News in brief:
– Urban farmers in Abuja are struggling to protect their lands as rapid development encroaches on green spaces meant for farming and recreation.
– Despite offering vital livelihoods in a job-scarce economy, these farms face threats from weak regulation and land grabs.
In the heart of Nigeria’s federal capital territory (FCT), Abuja, smallholder farmers are clinging to farmland surrounded by highways and high-rises; remnants of the city’s rural past are now under constant threat from urban expansion.
From a small plot wedged between overpasses and commercial towers, Bala Haruna grows corn, cassava, and okra using stream water pumped through hand-dug trenches.
“There were no buildings here,” he recalls of his childhood. But that memory fades as construction crews flatten nearby farmland for new developments, ignoring regulations meant to preserve green spaces, a report says.
Urban farms like Haruna’s provide more than food. They offer livelihoods for local families in a country where unemployment remains high.
“These farms keep people going,” said 63-year-old Malik Kuje Guni, a retiree-turned-farmer supplementing his pension with potato harvests. “I come down, work, sweat… I have hope something will come out of it.”

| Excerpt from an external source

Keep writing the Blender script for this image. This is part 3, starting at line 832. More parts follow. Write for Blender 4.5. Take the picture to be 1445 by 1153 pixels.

Yet the future is bleak. Farmers like Godwin Iwok, who left security work 22 years ago for farming, have seen crops destroyed without notice or compensation. One group of farmers received only ₦300,000 to split among eight people, now worth less than $200.
Though Abuja’s master plan designates parts of the land as green spaces, enforcement is weak, and land grabs continue. “Even the presidential villa is not where it’s supposed to be,” said urban governance expert Ismail Nuhu.
FCT Minister Nyesom Wike has vowed to enforce the original plan, but farmers fear this could mean more evictions. For many, farming is not the dream; it’s a necessity.
“I only use what I’m getting here to make sure my children go to school,” said Iwok. “I don’t want them to suffer like I did.”